* [What is needed]: Copy out the listing that follows, exactly, without its pictures.

* [Data extract]:
■ ■ ■ ■ ■

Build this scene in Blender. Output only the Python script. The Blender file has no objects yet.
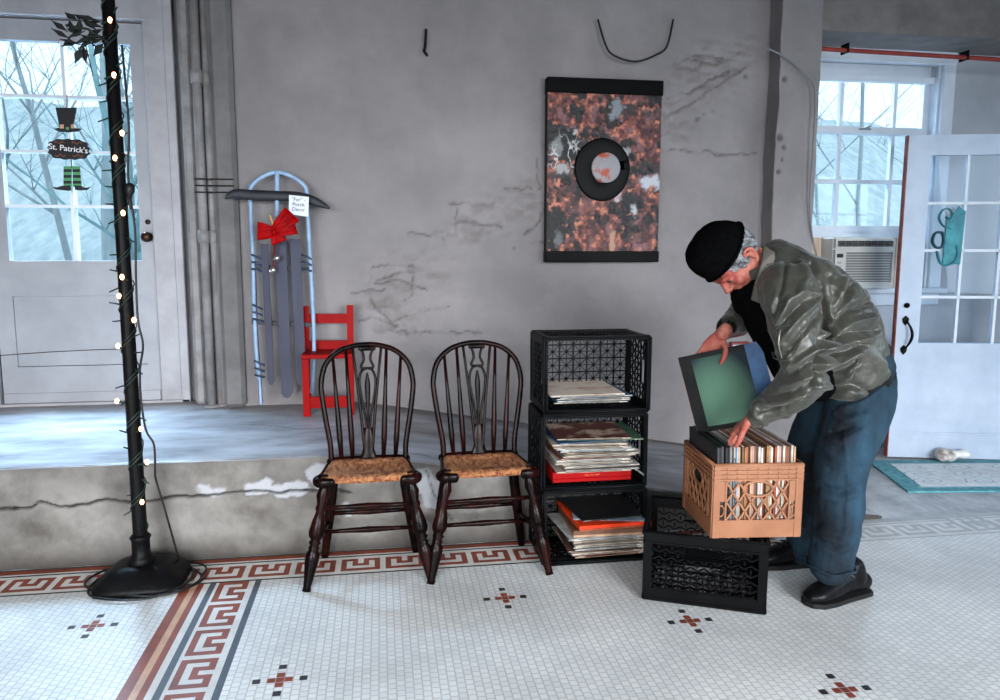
import bpy, math, random
import numpy as np
from mathutils import Vector, Matrix
random.seed(7); rng = np.random.default_rng(7)
S = bpy.context.scene; COL = S.collection
PI = math.pi
def c(r, g, b):
    f = lambda v: ((v/255.+.055)/1.055)**2.4 if v > 10 else v/255./12.92
    return (f(r), f(g), f(b), 1)
# ------------------------------------------------------------------ camera
F, PX, PY, CH = 720., 488.5, 339., 1.30
PIT, YAW = math.radians(6.85), math.radians(8.5)
cam = bpy.data.objects.new('camera', bpy.data.cameras.new('camera')); COL.objects.link(cam); S.camera = cam
cam.location = (0, 0, CH); cam.rotation_euler = (PI/2-PIT, 0, -YAW)
cam.data.sensor_width = 36; cam.data.lens = F/1000*36
cam.data.shift_x = (500-PX)/1000; cam.data.shift_y = -(350-PY)/1000
cam.data.clip_end = 200; cam.data.clip_start = .02
_fw = Vector((math.sin(YAW)*math.cos(PIT), math.cos(YAW)*math.cos(PIT), -math.sin(PIT)))
_rt = Vector((math.cos(YAW), -math.sin(YAW), 0))
_up = Vector((math.sin(YAW)*math.sin(PIT), math.cos(YAW)*math.sin(PIT), math.cos(PIT)))
def ray(x, y): return _fw+_rt*((x-PX)/F)-_up*((y-PY)/F)
def at(x, y, Y):
    r = ray(x, y); return Vector((0, 0, CH))+r*(Y/r.y)
def gz(x, y, z=0):
    r = ray(x, y); return Vector((0, 0, CH))+r*((z-CH)/r.z)
# ------------------------------------------------------------------ world, light, exposure
W = bpy.data.worlds.new('overcast_sky'); S.world = W; W.use_nodes = True
W.node_tree.nodes['Background'].inputs[0].default_value = (.68, .88, 1, 1)
W.node_tree.nodes['Background'].inputs[1].default_value = 1.8
def area(name, loc, target, sx, sy, power, col, spread=180):
    l = bpy.data.lights.new(name, 'AREA'); l.shape = 'RECTANGLE'; l.size = sx; l.size_y = sy
    l.energy = power; l.color = col; l.spread = math.radians(spread)
    o = bpy.data.objects.new(name, l); COL.objects.link(o); o.location = loc
    o.rotation_euler = (Vector(target)-Vector(loc)).to_track_quat('-Z', 'Y').to_euler(); return o
area('storefront_daylight', (-1.9, -2.85, 1.5), (-1.2, 2.6, -1.2), 2.6, 1.6, 158, (.95, .97, 1), 84)
area('storefront_daylight', (2.3, -2.85, 1.5), (1.3, 2.6, -1.2), 2.6, 1.6, 152, (.93, .965, 1), 84)
area('skylight_through_door', (-2.3, 4.95, 3.35), (-1.5, 3.75, .43), 3.0, .9, 1150, (.55, .78, 1), 130)
area('skylight_through_window', (3.2, 5.6, 3.3), (3.0, 3.4, .4), 1.4, 1.2, 130, (.62, .8, 1), 150)
area('side_window_daylight', (4.9, .9, 1.6), (2.6, 3.6, .6), 1.8, 1.5, 32, (.66, .82, 1), 150)
S.view_settings.view_transform = 'Standard'; S.view_settings.look = 'None'
S.view_settings.exposure = 0.0; S.view_settings.gamma = 1; S.view_settings.use_curve_mapping = False
# ------------------------------------------------------------------ materials
MATS = {}
def mat(name, c1, c2=None, scale=6, rough=.6, metal=0, bump=0, bscale=40, emit=None, es=1, stretch=(1, 1, 1), detail=6, spec=.3, sheen=0, coat=0, lo=.35, hi=.65):
    if name in MATS: return MATS[name]
    m = bpy.data.materials.new(name); m.use_nodes = True; MATS[name] = m
    nt = m.node_tree; b = nt.nodes['Principled BSDF']; L = nt.links.new
    b.inputs['Base Color'].default_value = c1; b.inputs['Roughness'].default_value = rough; b.inputs['Metallic'].default_value = metal
    b.inputs['Specular IOR Level'].default_value = spec
    if sheen: b.inputs['Sheen Weight'].default_value = sheen
    if coat: b.inputs['Coat Weight'].default_value = coat; b.inputs['Coat Roughness'].default_value = .15
    tc = nt.nodes.new('ShaderNodeTexCoord'); mp = nt.nodes.new('ShaderNodeMapping'); L(tc.outputs['Object'], mp.inputs[0]); mp.inputs['Scale'].default_value = stretch
    if c2:
        n = nt.nodes.new('ShaderNodeTexNoise'); n.inputs['Scale'].default_value = scale; n.inputs['Detail'].default_value = detail; n.inputs['Roughness'].default_value = .62
        L(mp.outputs[0], n.inputs[0]); r = nt.nodes.new('ShaderNodeMapRange'); r.inputs[1].default_value = lo; r.inputs[2].default_value = hi; L(n.outputs[0], r.inputs[0])
        x = nt.nodes.new('ShaderNodeMix'); x.data_type = 'RGBA'; x.inputs[6].default_value = c1; x.inputs[7].default_value = c2
        L(r.outputs[0], x.inputs[0]); L(x.outputs[2], b.inputs['Base Color']); m['mix'] = x.name
    if bump:
        n2 = nt.nodes.new('ShaderNodeTexNoise'); n2.inputs['Scale'].default_value = bscale; n2.inputs['Detail'].default_value = 5; L(mp.outputs[0], n2.inputs[0])
        bp = nt.nodes.new('ShaderNodeBump'); bp.inputs['Strength'].default_value = bump; bp.inputs['Distance'].default_value = .01; L(n2.outputs[0], bp.inputs['Height']); L(bp.outputs[0], b.inputs['Normal'])
    if emit: b.inputs['Emission Color'].default_value = emit; b.inputs['Emission Strength'].default_value = es
    return m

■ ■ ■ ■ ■

* [Result of the exercise]:
Build this scene in Blender. Output only the Python script. The Blender file has no objects yet.
import bpy, math, random
import numpy as np
from mathutils import Vector, Matrix
random.seed(7); rng = np.random.default_rng(7)
S = bpy.context.scene; COL = S.collection
PI = math.pi
def c(r, g, b):
    f = lambda v: ((v/255.+.055)/1.055)**2.4 if v > 10 else v/255./12.92
    return (f(r), f(g), f(b), 1)
# ------------------------------------------------------------------ camera
F, PX, PY, CH = 720., 488.5, 339., 1.30
PIT, YAW = math.radians(6.85), math.radians(8.5)
cam = bpy.data.objects.new('camera', bpy.data.cameras.new('camera')); COL.objects.link(cam); S.camera = cam
cam.location = (0, 0, CH); cam.rotation_euler = (PI/2-PIT, 0, -YAW)
cam.data.sensor_width = 36; cam.data.lens = F/1000*36
cam.data.shift_x = (500-PX)/1000; cam.data.shift_y = -(350-PY)/1000
cam.data.clip_end = 200; cam.data.clip_start = .02
_fw = Vector((math.sin(YAW)*math.cos(PIT), math.cos(YAW)*math.cos(PIT), -math.sin(PIT)))
_rt = Vector((math.cos(YAW), -math.sin(YAW), 0))
_up = Vector((math.sin(YAW)*math.sin(PIT), math.cos(YAW)*math.sin(PIT), math.cos(PIT)))
def ray(x, y): return _fw+_rt*((x-PX)/F)-_up*((y-PY)/F)
def at(x, y, Y):
    r = ray(x, y); return Vector((0, 0, CH))+r*(Y/r.y)
def gz(x, y, z=0):
    r = ray(x, y); return Vector((0, 0, CH))+r*((z-CH)/r.z)
# ------------------------------------------------------------------ world, light, exposure
W = bpy.data.worlds.new('overcast_sky'); S.world = W; W.use_nodes = True
W.node_tree.nodes['Background'].inputs[0].default_value = (.68, .88, 1, 1)
W.node_tree.nodes['Background'].inputs[1].default_value = 1.8
def area(name, loc, target, sx, sy, power, col, spread=180):
    l = bpy.data.lights.new(name, 'AREA'); l.shape = 'RECTANGLE'; l.size = sx; l.size_y = sy
    l.energy = power; l.color = col; l.spread = math.radians(spread)
    o = bpy.data.objects.new(name, l); COL.objects.link(o); o.location = loc
    o.rotation_euler = (Vector(target)-Vector(loc)).to_track_quat('-Z', 'Y').to_euler(); return o
area('storefront_daylight', (-1.9, -2.85, 1.5), (-1.2, 2.6, -1.2), 2.6, 1.6, 158, (.95, .97, 1), 84)
area('storefront_daylight', (2.3, -2.85, 1.5), (1.3, 2.6, -1.2), 2.6, 1.6, 152, (.93, .965, 1), 84)
area('skylight_through_door', (-2.3, 4.95, 3.35), (-1.5, 3.75, .43), 3.0, .9, 1150, (.55, .78, 1), 130)
area('skylight_through_window', (3.2, 5.6, 3.3), (3.0, 3.4, .4), 1.4, 1.2, 130, (.62, .8, 1), 150)
area('side_window_daylight', (4.9, .9, 1.6), (2.6, 3.6, .6), 1.8, 1.5, 32, (.66, .82, 1), 150)
S.view_settings.view_transform = 'Standard'; S.view_settings.look = 'None'
S.view_settings.exposure = 0.0; S.view_settings.gamma = 1; S.view_settings.use_curve_mapping = False
# ------------------------------------------------------------------ materials
MATS = {}
def mat(name, c1, c2=None, scale=6, rough=.6, metal=0, bump=0, bscale=40, emit=None, es=1, stretch=(1, 1, 1), detail=6, spec=.3, sheen=0, coat=0, lo=.35, hi=.65):
    if name in MATS: return MATS[name]
    m = bpy.data.materials.new(name); m.use_nodes = True; MATS[name] = m
    nt = m.node_tree; b = nt.nodes['Principled BSDF']; L = nt.links.new
    b.inputs['Base Color'].default_value = c1; b.inputs['Roughness'].default_value = rough; b.inputs['Metallic'].default_value = metal
    b.inputs['Specular IOR Level'].default_value = spec
    if sheen: b.inputs['Sheen Weight'].default_value = sheen
    if coat: b.inputs['Coat Weight'].default_value = coat; b.inputs['Coat Roughness'].default_value = .15
    tc = nt.nodes.new('ShaderNodeTexCoord'); mp = nt.nodes.new('ShaderNodeMapping'); L(tc.outputs['Object'], mp.inputs[0]); mp.inputs['Scale'].default_value = stretch
    if c2:
        n = nt.nodes.new('ShaderNodeTexNoise'); n.inputs['Scale'].default_value = scale; n.inputs['Detail'].default_value = detail; n.inputs['Roughness'].default_value = .62
        L(mp.outputs[0], n.inputs[0]); r = nt.nodes.new('ShaderNodeMapRange'); r.inputs[1].default_value = lo; r.inputs[2].default_value = hi; L(n.outputs[0], r.inputs[0])
        x = nt.nodes.new('ShaderNodeMix'); x.data_type = 'RGBA'; x.inputs[6].default_value = c1; x.inputs[7].default_value = c2
        L(r.outputs[0], x.inputs[0]); L(x.outputs[2], b.inputs['Base Color']); m['mix'] = x.name
    if bump:
        n2 = nt.nodes.new('ShaderNodeTexNoise'); n2.inputs['Scale'].default_value = bscale; n2.inputs['Detail'].default_value = 5; L(mp.outputs[0], n2.inputs[0])
        bp = nt.nodes.new('ShaderNodeBump'); bp.inputs['Strength'].default_value = bump; bp.inputs['Distance'].default_value = .01; L(n2.outputs[0], bp.inputs['Height']); L(bp.outputs[0], b.inputs['Normal'])
    if emit: b.inputs['Emission Color'].default_value = emit; b.inputs['Emission Strength'].default_value = es
    return m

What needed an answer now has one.